Dataset content:
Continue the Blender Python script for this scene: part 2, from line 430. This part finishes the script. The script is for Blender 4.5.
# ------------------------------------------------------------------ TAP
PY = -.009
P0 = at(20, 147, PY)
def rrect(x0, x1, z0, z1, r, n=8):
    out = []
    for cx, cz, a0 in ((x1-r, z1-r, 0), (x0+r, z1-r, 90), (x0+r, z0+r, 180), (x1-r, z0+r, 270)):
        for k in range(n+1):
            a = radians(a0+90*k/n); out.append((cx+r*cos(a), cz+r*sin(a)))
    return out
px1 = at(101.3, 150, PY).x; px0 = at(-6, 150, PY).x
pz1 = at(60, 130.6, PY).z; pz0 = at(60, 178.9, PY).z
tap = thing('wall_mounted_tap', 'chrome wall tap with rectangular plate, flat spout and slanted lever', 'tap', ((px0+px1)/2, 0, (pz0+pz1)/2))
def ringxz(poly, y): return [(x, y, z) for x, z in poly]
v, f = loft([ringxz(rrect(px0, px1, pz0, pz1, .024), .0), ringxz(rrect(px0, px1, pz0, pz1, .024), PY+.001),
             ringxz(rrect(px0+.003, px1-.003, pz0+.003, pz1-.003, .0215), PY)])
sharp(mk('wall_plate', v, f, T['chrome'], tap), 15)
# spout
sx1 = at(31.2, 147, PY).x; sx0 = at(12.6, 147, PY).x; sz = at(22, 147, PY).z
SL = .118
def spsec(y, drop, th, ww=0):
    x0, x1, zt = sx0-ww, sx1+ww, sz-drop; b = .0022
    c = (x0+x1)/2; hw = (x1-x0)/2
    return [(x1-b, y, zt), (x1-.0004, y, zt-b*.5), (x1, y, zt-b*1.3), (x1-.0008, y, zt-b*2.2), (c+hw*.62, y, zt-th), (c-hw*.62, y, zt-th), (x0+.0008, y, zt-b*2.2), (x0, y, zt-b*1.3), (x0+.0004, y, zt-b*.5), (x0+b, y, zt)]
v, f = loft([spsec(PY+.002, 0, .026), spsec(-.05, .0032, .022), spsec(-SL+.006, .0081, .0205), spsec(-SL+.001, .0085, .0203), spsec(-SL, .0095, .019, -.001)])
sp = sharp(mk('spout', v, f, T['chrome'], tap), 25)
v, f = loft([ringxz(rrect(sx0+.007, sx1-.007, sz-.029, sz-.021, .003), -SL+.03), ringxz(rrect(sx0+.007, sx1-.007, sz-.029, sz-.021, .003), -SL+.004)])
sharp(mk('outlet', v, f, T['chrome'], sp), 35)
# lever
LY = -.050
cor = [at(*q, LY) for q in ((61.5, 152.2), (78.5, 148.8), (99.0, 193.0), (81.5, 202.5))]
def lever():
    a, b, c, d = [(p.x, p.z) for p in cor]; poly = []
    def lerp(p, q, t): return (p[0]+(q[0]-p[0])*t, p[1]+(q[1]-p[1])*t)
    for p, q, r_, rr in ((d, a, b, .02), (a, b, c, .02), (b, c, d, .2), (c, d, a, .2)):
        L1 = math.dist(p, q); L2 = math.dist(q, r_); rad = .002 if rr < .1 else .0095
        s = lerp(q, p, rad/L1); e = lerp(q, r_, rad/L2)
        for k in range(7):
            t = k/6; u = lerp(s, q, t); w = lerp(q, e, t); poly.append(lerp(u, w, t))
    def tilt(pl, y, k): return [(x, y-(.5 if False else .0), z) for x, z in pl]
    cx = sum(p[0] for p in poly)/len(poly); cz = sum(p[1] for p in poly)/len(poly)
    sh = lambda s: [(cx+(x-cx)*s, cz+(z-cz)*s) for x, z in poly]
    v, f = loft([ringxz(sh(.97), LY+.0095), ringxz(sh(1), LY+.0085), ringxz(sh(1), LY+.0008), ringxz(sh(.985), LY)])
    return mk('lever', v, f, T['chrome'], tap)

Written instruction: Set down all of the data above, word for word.

Output below:
Continue the Blender Python script for this scene: part 2, from line 430. This part finishes the script. The script is for Blender 4.5.
# ------------------------------------------------------------------ TAP
PY = -.009
P0 = at(20, 147, PY)
def rrect(x0, x1, z0, z1, r, n=8):
    out = []
    for cx, cz, a0 in ((x1-r, z1-r, 0), (x0+r, z1-r, 90), (x0+r, z0+r, 180), (x1-r, z0+r, 270)):
        for k in range(n+1):
            a = radians(a0+90*k/n); out.append((cx+r*cos(a), cz+r*sin(a)))
    return out
px1 = at(101.3, 150, PY).x; px0 = at(-6, 150, PY).x
pz1 = at(60, 130.6, PY).z; pz0 = at(60, 178.9, PY).z
tap = thing('wall_mounted_tap', 'chrome wall tap with rectangular plate, flat spout and slanted lever', 'tap', ((px0+px1)/2, 0, (pz0+pz1)/2))
def ringxz(poly, y): return [(x, y, z) for x, z in poly]
v, f = loft([ringxz(rrect(px0, px1, pz0, pz1, .024), .0), ringxz(rrect(px0, px1, pz0, pz1, .024), PY+.001),
             ringxz(rrect(px0+.003, px1-.003, pz0+.003, pz1-.003, .0215), PY)])
sharp(mk('wall_plate', v, f, T['chrome'], tap), 15)
# spout
sx1 = at(31.2, 147, PY).x; sx0 = at(12.6, 147, PY).x; sz = at(22, 147, PY).z
SL = .118
def spsec(y, drop, th, ww=0):
    x0, x1, zt = sx0-ww, sx1+ww, sz-drop; b = .0022
    c = (x0+x1)/2; hw = (x1-x0)/2
    return [(x1-b, y, zt), (x1-.0004, y, zt-b*.5), (x1, y, zt-b*1.3), (x1-.0008, y, zt-b*2.2), (c+hw*.62, y, zt-th), (c-hw*.62, y, zt-th), (x0+.0008, y, zt-b*2.2), (x0, y, zt-b*1.3), (x0+.0004, y, zt-b*.5), (x0+b, y, zt)]
v, f = loft([spsec(PY+.002, 0, .026), spsec(-.05, .0032, .022), spsec(-SL+.006, .0081, .0205), spsec(-SL+.001, .0085, .0203), spsec(-SL, .0095, .019, -.001)])
sp = sharp(mk('spout', v, f, T['chrome'], tap), 25)
v, f = loft([ringxz(rrect(sx0+.007, sx1-.007, sz-.029, sz-.021, .003), -SL+.03), ringxz(rrect(sx0+.007, sx1-.007, sz-.029, sz-.021, .003), -SL+.004)])
sharp(mk('outlet', v, f, T['chrome'], sp), 35)
# lever
LY = -.050
cor = [at(*q, LY) for q in ((61.5, 152.2), (78.5, 148.8), (99.0, 193.0), (81.5, 202.5))]
def lever():
    a, b, c, d = [(p.x, p.z) for p in cor]; poly = []
    def lerp(p, q, t): return (p[0]+(q[0]-p[0])*t, p[1]+(q[1]-p[1])*t)
    for p, q, r_, rr in ((d, a, b, .02), (a, b, c, .02), (b, c, d, .2), (c, d, a, .2)):
        L1 = math.dist(p, q); L2 = math.dist(q, r_); rad = .002 if rr < .1 else .0095
        s = lerp(q, p, rad/L1); e = lerp(q, r_, rad/L2)
        for k in range(7):
            t = k/6; u = lerp(s, q, t); w = lerp(q, e, t); poly.append(lerp(u, w, t))
    def tilt(pl, y, k): return [(x, y-(.5 if False else .0), z) for x, z in pl]
    cx = sum(p[0] for p in poly)/len(poly); cz = sum(p[1] for p in poly)/len(poly)
    sh = lambda s: [(cx+(x-cx)*s, cz+(z-cz)*s) for x, z in poly]
    v, f = loft([ringxz(sh(.97), LY+.0095), ringxz(sh(1), LY+.0085), ringxz(sh(1), LY+.0008), ringxz(sh(.985), LY)])
    return mk('lever', v, f, T['chrome'], tap)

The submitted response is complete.